Deborah and Barak and the destruction of Hazor (Judges 4)

After 20 years of oppression Deborah and Barak rallied six Israelite tribes and defeated the army of Jabin, king of Canaan, at Kishon River (Judges 4:15). Sisera was Jabin’s general. Deborah and Barak continued their offensive “until they destroyed” Jabin, who ruled at Hazor (Judges 4:24). According to the chronological data in the Old Testament this event would have occurred during the second half of the thirteenth century B.C.

Excavations at Hazor have indeed revealed evidence of massive destruction at this time – so severe that the city was not rebuilt until the time of Solomon, during the tenth century B.C. An intriguing aspect of the destruction is that the heads and hands of the statues of both deities and dignitaries were intentionally broken off (cf. 1 Samuel 5:4).
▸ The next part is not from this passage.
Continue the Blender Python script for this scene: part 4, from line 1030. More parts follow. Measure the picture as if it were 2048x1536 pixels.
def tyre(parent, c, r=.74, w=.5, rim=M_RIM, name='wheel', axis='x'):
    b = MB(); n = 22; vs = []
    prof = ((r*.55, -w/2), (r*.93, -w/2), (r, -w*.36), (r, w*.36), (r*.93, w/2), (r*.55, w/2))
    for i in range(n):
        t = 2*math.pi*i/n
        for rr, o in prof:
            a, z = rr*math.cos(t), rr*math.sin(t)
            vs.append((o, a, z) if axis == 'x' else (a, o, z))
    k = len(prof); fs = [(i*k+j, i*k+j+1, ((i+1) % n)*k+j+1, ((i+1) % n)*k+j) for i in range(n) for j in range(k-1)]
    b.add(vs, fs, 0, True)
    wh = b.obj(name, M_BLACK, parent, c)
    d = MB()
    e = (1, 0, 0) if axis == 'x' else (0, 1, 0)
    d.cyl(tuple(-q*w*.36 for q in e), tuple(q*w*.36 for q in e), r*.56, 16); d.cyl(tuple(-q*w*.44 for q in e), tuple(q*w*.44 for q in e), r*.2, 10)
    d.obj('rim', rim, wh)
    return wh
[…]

Excavators suggest that this could have been the work of the Israelites, carrying out Moses’ injunction to “cut down the idols of their gods” (Deuteronomy 12:3).

At first glance it might appear strangely coincidental that Jabin was the name both of the king of Hazor defeated by Deborah and Barak and of the king of the same city defeated by Joshua (Joshua 11). However, en eighteenth or seventeenth century B.C. royal letter from Hazor, eighteenth century tablets from Mari and a thirteenth century Egyptian text all refer to kings at Hazor with the name Jabin. Clearly, Jabin was a dynastic name at Hazor (much as individual Egyptian rulers were each called Pharaoh), and the Bible accurately reflects this historical fact.